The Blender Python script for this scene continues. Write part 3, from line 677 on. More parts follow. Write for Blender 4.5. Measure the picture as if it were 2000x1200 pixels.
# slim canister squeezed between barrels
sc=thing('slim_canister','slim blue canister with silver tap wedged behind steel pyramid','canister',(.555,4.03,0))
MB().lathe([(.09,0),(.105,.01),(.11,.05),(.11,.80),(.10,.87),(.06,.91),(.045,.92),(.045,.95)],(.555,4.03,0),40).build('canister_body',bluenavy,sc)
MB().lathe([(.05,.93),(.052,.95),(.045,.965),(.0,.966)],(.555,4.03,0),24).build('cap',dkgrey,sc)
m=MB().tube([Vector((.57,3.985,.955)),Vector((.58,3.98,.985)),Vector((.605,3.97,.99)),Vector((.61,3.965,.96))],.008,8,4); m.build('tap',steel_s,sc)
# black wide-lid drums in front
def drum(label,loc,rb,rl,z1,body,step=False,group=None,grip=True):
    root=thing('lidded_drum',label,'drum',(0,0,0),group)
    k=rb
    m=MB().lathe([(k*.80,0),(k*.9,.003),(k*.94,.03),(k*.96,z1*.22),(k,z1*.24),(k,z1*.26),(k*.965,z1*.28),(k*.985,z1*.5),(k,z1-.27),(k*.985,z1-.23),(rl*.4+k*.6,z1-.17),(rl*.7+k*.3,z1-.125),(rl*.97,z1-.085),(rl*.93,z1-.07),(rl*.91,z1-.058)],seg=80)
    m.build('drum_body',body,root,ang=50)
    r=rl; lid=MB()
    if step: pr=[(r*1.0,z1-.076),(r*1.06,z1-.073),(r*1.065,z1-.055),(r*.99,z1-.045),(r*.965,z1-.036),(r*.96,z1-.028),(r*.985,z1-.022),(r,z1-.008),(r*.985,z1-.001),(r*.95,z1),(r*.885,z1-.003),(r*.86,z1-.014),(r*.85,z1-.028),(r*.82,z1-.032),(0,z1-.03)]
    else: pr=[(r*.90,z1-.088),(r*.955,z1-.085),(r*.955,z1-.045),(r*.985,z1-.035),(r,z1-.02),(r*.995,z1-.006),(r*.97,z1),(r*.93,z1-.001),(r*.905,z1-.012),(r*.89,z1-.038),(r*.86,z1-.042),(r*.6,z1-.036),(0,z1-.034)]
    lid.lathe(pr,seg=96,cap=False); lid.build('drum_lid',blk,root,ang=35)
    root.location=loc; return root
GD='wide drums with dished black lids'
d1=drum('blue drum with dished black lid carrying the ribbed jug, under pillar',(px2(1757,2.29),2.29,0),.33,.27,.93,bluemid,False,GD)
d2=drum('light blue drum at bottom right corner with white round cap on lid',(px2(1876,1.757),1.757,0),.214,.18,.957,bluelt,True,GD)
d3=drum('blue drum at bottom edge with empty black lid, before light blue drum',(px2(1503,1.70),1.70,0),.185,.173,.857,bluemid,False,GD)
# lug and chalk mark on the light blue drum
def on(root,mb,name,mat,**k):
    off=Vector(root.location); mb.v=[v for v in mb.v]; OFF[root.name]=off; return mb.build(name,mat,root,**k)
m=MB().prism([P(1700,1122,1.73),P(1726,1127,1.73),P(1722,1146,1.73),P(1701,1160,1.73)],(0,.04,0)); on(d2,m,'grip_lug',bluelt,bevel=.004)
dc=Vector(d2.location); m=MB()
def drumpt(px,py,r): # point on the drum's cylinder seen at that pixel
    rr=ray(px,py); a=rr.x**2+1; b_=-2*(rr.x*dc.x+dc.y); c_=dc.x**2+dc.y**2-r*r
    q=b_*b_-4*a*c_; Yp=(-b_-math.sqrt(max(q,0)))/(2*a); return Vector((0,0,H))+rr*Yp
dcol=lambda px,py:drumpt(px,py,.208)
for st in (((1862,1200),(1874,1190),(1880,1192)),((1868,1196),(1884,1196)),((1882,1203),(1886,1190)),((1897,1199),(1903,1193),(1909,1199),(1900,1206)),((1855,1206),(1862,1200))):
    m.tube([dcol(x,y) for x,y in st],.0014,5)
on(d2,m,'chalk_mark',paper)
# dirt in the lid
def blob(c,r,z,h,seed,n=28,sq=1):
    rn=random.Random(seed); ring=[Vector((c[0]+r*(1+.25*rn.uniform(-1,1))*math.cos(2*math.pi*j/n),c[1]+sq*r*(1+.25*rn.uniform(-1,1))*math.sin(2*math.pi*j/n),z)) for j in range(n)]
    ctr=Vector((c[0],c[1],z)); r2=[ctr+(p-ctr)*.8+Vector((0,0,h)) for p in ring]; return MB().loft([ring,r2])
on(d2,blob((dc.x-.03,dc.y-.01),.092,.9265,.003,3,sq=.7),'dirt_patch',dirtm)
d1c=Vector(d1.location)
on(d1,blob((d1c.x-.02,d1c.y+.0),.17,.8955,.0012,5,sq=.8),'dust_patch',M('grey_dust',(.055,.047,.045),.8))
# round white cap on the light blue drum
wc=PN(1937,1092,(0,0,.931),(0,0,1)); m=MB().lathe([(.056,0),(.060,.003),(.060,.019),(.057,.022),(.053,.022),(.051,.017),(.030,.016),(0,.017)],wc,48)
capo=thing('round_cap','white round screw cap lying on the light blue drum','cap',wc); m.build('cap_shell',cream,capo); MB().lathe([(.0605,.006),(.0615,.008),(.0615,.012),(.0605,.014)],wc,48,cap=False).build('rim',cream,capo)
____
Write out every line exactly as it stands.

> _RESULT_:
The Blender Python script for this scene continues. Write part 3, from line 677 on. More parts follow. Write for Blender 4.5. Measure the picture as if it were 2000x1200 pixels.
# slim canister squeezed between barrels
sc=thing('slim_canister','slim blue canister with silver tap wedged behind steel pyramid','canister',(.555,4.03,0))
MB().lathe([(.09,0),(.105,.01),(.11,.05),(.11,.80),(.10,.87),(.06,.91),(.045,.92),(.045,.95)],(.555,4.03,0),40).build('canister_body',bluenavy,sc)
MB().lathe([(.05,.93),(.052,.95),(.045,.965),(.0,.966)],(.555,4.03,0),24).build('cap',dkgrey,sc)
m=MB().tube([Vector((.57,3.985,.955)),Vector((.58,3.98,.985)),Vector((.605,3.97,.99)),Vector((.61,3.965,.96))],.008,8,4); m.build('tap',steel_s,sc)
# black wide-lid drums in front
def drum(label,loc,rb,rl,z1,body,step=False,group=None,grip=True):
    root=thing('lidded_drum',label,'drum',(0,0,0),group)
    k=rb
    m=MB().lathe([(k*.80,0),(k*.9,.003),(k*.94,.03),(k*.96,z1*.22),(k,z1*.24),(k,z1*.26),(k*.965,z1*.28),(k*.985,z1*.5),(k,z1-.27),(k*.985,z1-.23),(rl*.4+k*.6,z1-.17),(rl*.7+k*.3,z1-.125),(rl*.97,z1-.085),(rl*.93,z1-.07),(rl*.91,z1-.058)],seg=80)
    m.build('drum_body',body,root,ang=50)
    r=rl; lid=MB()
    if step: pr=[(r*1.0,z1-.076),(r*1.06,z1-.073),(r*1.065,z1-.055),(r*.99,z1-.045),(r*.965,z1-.036),(r*.96,z1-.028),(r*.985,z1-.022),(r,z1-.008),(r*.985,z1-.001),(r*.95,z1),(r*.885,z1-.003),(r*.86,z1-.014),(r*.85,z1-.028),(r*.82,z1-.032),(0,z1-.03)]
    else: pr=[(r*.90,z1-.088),(r*.955,z1-.085),(r*.955,z1-.045),(r*.985,z1-.035),(r,z1-.02),(r*.995,z1-.006),(r*.97,z1),(r*.93,z1-.001),(r*.905,z1-.012),(r*.89,z1-.038),(r*.86,z1-.042),(r*.6,z1-.036),(0,z1-.034)]
    lid.lathe(pr,seg=96,cap=False); lid.build('drum_lid',blk,root,ang=35)
    root.location=loc; return root
GD='wide drums with dished black lids'
d1=drum('blue drum with dished black lid carrying the ribbed jug, under pillar',(px2(1757,2.29),2.29,0),.33,.27,.93,bluemid,False,GD)
d2=drum('light blue drum at bottom right corner with white round cap on lid',(px2(1876,1.757),1.757,0),.214,.18,.957,bluelt,True,GD)
d3=drum('blue drum at bottom edge with empty black lid, before light blue drum',(px2(1503,1.70),1.70,0),.185,.173,.857,bluemid,False,GD)
# lug and chalk mark on the light blue drum
def on(root,mb,name,mat,**k):
    off=Vector(root.location); mb.v=[v for v in mb.v]; OFF[root.name]=off; return mb.build(name,mat,root,**k)
m=MB().prism([P(1700,1122,1.73),P(1726,1127,1.73),P(1722,1146,1.73),P(1701,1160,1.73)],(0,.04,0)); on(d2,m,'grip_lug',bluelt,bevel=.004)
dc=Vector(d2.location); m=MB()
def drumpt(px,py,r): # point on the drum's cylinder seen at that pixel
    rr=ray(px,py); a=rr.x**2+1; b_=-2*(rr.x*dc.x+dc.y); c_=dc.x**2+dc.y**2-r*r
    q=b_*b_-4*a*c_; Yp=(-b_-math.sqrt(max(q,0)))/(2*a); return Vector((0,0,H))+rr*Yp
dcol=lambda px,py:drumpt(px,py,.208)
for st in (((1862,1200),(1874,1190),(1880,1192)),((1868,1196),(1884,1196)),((1882,1203),(1886,1190)),((1897,1199),(1903,1193),(1909,1199),(1900,1206)),((1855,1206),(1862,1200))):
    m.tube([dcol(x,y) for x,y in st],.0014,5)
on(d2,m,'chalk_mark',paper)
# dirt in the lid
def blob(c,r,z,h,seed,n=28,sq=1):
    rn=random.Random(seed); ring=[Vector((c[0]+r*(1+.25*rn.uniform(-1,1))*math.cos(2*math.pi*j/n),c[1]+sq*r*(1+.25*rn.uniform(-1,1))*math.sin(2*math.pi*j/n),z)) for j in range(n)]
    ctr=Vector((c[0],c[1],z)); r2=[ctr+(p-ctr)*.8+Vector((0,0,h)) for p in ring]; return MB().loft([ring,r2])
on(d2,blob((dc.x-.03,dc.y-.01),.092,.9265,.003,3,sq=.7),'dirt_patch',dirtm)
d1c=Vector(d1.location)
on(d1,blob((d1c.x-.02,d1c.y+.0),.17,.8955,.0012,5,sq=.8),'dust_patch',M('grey_dust',(.055,.047,.045),.8))
# round white cap on the light blue drum
wc=PN(1937,1092,(0,0,.931),(0,0,1)); m=MB().lathe([(.056,0),(.060,.003),(.060,.019),(.057,.022),(.053,.022),(.051,.017),(.030,.016),(0,.017)],wc,48)
capo=thing('round_cap','white round screw cap lying on the light blue drum','cap',wc); m.build('cap_shell',cream,capo); MB().lathe([(.0605,.006),(.0615,.008),(.0615,.012),(.0605,.014)],wc,48,cap=False).build('rim',cream,capo)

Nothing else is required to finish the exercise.